(Stored items)
•••

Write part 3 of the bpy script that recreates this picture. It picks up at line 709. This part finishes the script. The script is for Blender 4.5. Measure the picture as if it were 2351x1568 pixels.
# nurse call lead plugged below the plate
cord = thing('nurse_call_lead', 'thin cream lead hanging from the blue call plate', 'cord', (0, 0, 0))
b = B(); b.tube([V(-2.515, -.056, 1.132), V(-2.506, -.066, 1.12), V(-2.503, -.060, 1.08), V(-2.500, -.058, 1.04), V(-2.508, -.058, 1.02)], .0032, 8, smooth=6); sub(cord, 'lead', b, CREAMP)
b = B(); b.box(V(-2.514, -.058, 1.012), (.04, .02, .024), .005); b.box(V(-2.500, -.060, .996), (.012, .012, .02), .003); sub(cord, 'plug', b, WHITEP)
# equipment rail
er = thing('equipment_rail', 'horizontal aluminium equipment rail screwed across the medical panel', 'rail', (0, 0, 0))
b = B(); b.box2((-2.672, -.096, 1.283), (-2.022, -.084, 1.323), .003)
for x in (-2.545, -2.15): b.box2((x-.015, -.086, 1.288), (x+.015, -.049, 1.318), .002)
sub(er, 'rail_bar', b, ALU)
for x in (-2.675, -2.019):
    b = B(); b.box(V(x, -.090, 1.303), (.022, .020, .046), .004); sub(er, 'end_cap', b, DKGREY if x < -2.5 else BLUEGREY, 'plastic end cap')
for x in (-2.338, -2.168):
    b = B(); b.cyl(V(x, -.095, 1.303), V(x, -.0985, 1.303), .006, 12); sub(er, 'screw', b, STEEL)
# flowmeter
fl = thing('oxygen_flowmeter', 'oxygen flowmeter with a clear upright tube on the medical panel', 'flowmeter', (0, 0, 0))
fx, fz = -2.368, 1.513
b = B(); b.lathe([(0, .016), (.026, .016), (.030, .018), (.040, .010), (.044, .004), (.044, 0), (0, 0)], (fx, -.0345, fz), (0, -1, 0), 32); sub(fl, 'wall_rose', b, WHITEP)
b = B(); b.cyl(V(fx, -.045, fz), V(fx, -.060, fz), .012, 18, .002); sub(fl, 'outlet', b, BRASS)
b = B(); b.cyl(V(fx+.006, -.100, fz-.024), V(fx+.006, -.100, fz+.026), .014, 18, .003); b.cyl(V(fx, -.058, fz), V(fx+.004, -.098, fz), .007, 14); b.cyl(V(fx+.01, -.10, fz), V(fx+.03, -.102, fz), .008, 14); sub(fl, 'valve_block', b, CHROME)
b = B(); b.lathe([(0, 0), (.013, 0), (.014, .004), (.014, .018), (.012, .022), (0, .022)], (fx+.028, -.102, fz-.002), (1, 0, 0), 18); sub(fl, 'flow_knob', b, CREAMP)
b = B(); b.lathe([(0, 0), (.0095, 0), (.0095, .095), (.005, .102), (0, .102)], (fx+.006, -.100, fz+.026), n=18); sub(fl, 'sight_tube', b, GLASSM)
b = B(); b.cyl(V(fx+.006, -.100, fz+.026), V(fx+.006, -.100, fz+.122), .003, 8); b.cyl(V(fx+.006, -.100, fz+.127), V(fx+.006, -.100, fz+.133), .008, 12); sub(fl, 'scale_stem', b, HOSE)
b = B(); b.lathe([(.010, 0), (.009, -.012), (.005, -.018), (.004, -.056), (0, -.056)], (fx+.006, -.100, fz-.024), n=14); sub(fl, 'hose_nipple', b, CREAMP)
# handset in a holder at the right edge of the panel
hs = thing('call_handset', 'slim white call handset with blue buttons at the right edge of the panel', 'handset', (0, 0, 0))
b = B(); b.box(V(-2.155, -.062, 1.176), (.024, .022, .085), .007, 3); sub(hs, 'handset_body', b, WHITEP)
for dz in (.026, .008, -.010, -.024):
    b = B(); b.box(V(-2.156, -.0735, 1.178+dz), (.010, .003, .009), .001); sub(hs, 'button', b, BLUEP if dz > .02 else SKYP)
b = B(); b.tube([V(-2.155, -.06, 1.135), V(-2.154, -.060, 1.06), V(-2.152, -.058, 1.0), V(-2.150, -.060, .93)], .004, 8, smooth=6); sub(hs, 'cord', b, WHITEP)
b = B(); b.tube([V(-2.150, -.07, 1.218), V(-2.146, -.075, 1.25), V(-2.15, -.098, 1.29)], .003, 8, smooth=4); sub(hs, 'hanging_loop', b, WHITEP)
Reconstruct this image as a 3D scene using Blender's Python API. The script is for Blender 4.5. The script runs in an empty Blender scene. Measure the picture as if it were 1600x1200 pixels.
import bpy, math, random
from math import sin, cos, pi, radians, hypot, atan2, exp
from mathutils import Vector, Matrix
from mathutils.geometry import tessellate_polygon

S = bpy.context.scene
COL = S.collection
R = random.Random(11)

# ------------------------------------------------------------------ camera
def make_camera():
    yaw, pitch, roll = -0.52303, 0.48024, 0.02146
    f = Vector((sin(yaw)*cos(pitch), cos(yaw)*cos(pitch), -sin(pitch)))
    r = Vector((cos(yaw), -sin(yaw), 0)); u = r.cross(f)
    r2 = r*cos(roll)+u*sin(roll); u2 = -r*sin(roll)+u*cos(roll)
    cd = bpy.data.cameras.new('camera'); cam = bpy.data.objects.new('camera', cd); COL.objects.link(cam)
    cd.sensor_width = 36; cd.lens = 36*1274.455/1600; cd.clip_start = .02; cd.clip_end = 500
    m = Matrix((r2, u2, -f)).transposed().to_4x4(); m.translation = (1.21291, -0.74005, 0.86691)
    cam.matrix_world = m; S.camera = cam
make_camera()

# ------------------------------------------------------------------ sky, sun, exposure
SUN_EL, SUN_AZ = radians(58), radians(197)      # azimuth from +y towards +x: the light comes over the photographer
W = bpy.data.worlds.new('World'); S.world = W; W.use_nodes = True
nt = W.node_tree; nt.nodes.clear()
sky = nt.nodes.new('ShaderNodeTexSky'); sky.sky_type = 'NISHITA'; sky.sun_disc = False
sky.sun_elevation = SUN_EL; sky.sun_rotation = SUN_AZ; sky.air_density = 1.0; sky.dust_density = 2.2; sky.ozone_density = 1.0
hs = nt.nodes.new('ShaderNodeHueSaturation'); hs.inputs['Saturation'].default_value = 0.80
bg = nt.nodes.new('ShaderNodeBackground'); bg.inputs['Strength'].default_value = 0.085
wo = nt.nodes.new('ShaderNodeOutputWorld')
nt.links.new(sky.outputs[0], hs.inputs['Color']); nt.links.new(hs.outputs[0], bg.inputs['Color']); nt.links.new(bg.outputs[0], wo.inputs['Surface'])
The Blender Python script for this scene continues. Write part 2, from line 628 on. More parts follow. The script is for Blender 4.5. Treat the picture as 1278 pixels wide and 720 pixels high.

•••

Give a word-for-word copy of the records.

Write part 3 of the bpy script that recreates this picture. It picks up at line 709. This part finishes the script. The script is for Blender 4.5. Measure the picture as if it were 2351x1568 pixels.
# nurse call lead plugged below the plate
cord = thing('nurse_call_lead', 'thin cream lead hanging from the blue call plate', 'cord', (0, 0, 0))
b = B(); b.tube([V(-2.515, -.056, 1.132), V(-2.506, -.066, 1.12), V(-2.503, -.060, 1.08), V(-2.500, -.058, 1.04), V(-2.508, -.058, 1.02)], .0032, 8, smooth=6); sub(cord, 'lead', b, CREAMP)
b = B(); b.box(V(-2.514, -.058, 1.012), (.04, .02, .024), .005); b.box(V(-2.500, -.060, .996), (.012, .012, .02), .003); sub(cord, 'plug', b, WHITEP)
# equipment rail
er = thing('equipment_rail', 'horizontal aluminium equipment rail screwed across the medical panel', 'rail', (0, 0, 0))
b = B(); b.box2((-2.672, -.096, 1.283), (-2.022, -.084, 1.323), .003)
for x in (-2.545, -2.15): b.box2((x-.015, -.086, 1.288), (x+.015, -.049, 1.318), .002)
sub(er, 'rail_bar', b, ALU)
for x in (-2.675, -2.019):
    b = B(); b.box(V(x, -.090, 1.303), (.022, .020, .046), .004); sub(er, 'end_cap', b, DKGREY if x < -2.5 else BLUEGREY, 'plastic end cap')
for x in (-2.338, -2.168):
    b = B(); b.cyl(V(x, -.095, 1.303), V(x, -.0985, 1.303), .006, 12); sub(er, 'screw', b, STEEL)
# flowmeter
fl = thing('oxygen_flowmeter', 'oxygen flowmeter with a clear upright tube on the medical panel', 'flowmeter', (0, 0, 0))
fx, fz = -2.368, 1.513
b = B(); b.lathe([(0, .016), (.026, .016), (.030, .018), (.040, .010), (.044, .004), (.044, 0), (0, 0)], (fx, -.0345, fz), (0, -1, 0), 32); sub(fl, 'wall_rose', b, WHITEP)
b = B(); b.cyl(V(fx, -.045, fz), V(fx, -.060, fz), .012, 18, .002); sub(fl, 'outlet', b, BRASS)
b = B(); b.cyl(V(fx+.006, -.100, fz-.024), V(fx+.006, -.100, fz+.026), .014, 18, .003); b.cyl(V(fx, -.058, fz), V(fx+.004, -.098, fz), .007, 14); b.cyl(V(fx+.01, -.10, fz), V(fx+.03, -.102, fz), .008, 14); sub(fl, 'valve_block', b, CHROME)
b = B(); b.lathe([(0, 0), (.013, 0), (.014, .004), (.014, .018), (.012, .022), (0, .022)], (fx+.028, -.102, fz-.002), (1, 0, 0), 18); sub(fl, 'flow_knob', b, CREAMP)
b = B(); b.lathe([(0, 0), (.0095, 0), (.0095, .095), (.005, .102), (0, .102)], (fx+.006, -.100, fz+.026), n=18); sub(fl, 'sight_tube', b, GLASSM)
b = B(); b.cyl(V(fx+.006, -.100, fz+.026), V(fx+.006, -.100, fz+.122), .003, 8); b.cyl(V(fx+.006, -.100, fz+.127), V(fx+.006, -.100, fz+.133), .008, 12); sub(fl, 'scale_stem', b, HOSE)
b = B(); b.lathe([(.010, 0), (.009, -.012), (.005, -.018), (.004, -.056), (0, -.056)], (fx+.006, -.100, fz-.024), n=14); sub(fl, 'hose_nipple', b, CREAMP)
# handset in a holder at the right edge of the panel
hs = thing('call_handset', 'slim white call handset with blue buttons at the right edge of the panel', 'handset', (0, 0, 0))
b = B(); b.box(V(-2.155, -.062, 1.176), (.024, .022, .085), .007, 3); sub(hs, 'handset_body', b, WHITEP)
for dz in (.026, .008, -.010, -.024):
    b = B(); b.box(V(-2.156, -.0735, 1.178+dz), (.010, .003, .009), .001); sub(hs, 'button', b, BLUEP if dz > .02 else SKYP)
b = B(); b.tube([V(-2.155, -.06, 1.135), V(-2.154, -.060, 1.06), V(-2.152, -.058, 1.0), V(-2.150, -.060, .93)], .004, 8, smooth=6); sub(hs, 'cord', b, WHITEP)
b = B(); b.tube([V(-2.150, -.07, 1.218), V(-2.146, -.075, 1.25), V(-2.15, -.098, 1.29)], .003, 8, smooth=4); sub(hs, 'hanging_loop', b, WHITEP)
Reconstruct this image as a 3D scene using Blender's Python API. The script is for Blender 4.5. The script runs in an empty Blender scene. Measure the picture as if it were 1600x1200 pixels.
import bpy, math, random
from math import sin, cos, pi, radians, hypot, atan2, exp
from mathutils import Vector, Matrix
from mathutils.geometry import tessellate_polygon

S = bpy.context.scene
COL = S.collection
R = random.Random(11)

# ------------------------------------------------------------------ camera
def make_camera():
    yaw, pitch, roll = -0.52303, 0.48024, 0.02146
    f = Vector((sin(yaw)*cos(pitch), cos(yaw)*cos(pitch), -sin(pitch)))
    r = Vector((cos(yaw), -sin(yaw), 0)); u = r.cross(f)
    r2 = r*cos(roll)+u*sin(roll); u2 = -r*sin(roll)+u*cos(roll)
    cd = bpy.data.cameras.new('camera'); cam = bpy.data.objects.new('camera', cd); COL.objects.link(cam)
    cd.sensor_width = 36; cd.lens = 36*1274.455/1600; cd.clip_start = .02; cd.clip_end = 500
    m = Matrix((r2, u2, -f)).transposed().to_4x4(); m.translation = (1.21291, -0.74005, 0.86691)
    cam.matrix_world = m; S.camera = cam
make_camera()

# ------------------------------------------------------------------ sky, sun, exposure
SUN_EL, SUN_AZ = radians(58), radians(197)      # azimuth from +y towards +x: the light comes over the photographer
W = bpy.data.worlds.new('World'); S.world = W; W.use_nodes = True
nt = W.node_tree; nt.nodes.clear()
sky = nt.nodes.new('ShaderNodeTexSky'); sky.sky_type = 'NISHITA'; sky.sun_disc = False
sky.sun_elevation = SUN_EL; sky.sun_rotation = SUN_AZ; sky.air_density = 1.0; sky.dust_density = 2.2; sky.ozone_density = 1.0
hs = nt.nodes.new('ShaderNodeHueSaturation'); hs.inputs['Saturation'].default_value = 0.80
bg = nt.nodes.new('ShaderNodeBackground'); bg.inputs['Strength'].default_value = 0.085
wo = nt.nodes.new('ShaderNodeOutputWorld')
nt.links.new(sky.outputs[0], hs.inputs['Color']); nt.links.new(hs.outputs[0], bg.inputs['Color']); nt.links.new(bg.outputs[0], wo.inputs['Surface'])
The Blender Python script for this scene continues. Write part 2, from line 628 on. More parts follow. The script is for Blender 4.5. Treat the picture as 1278 pixels wide and 720 pixels high.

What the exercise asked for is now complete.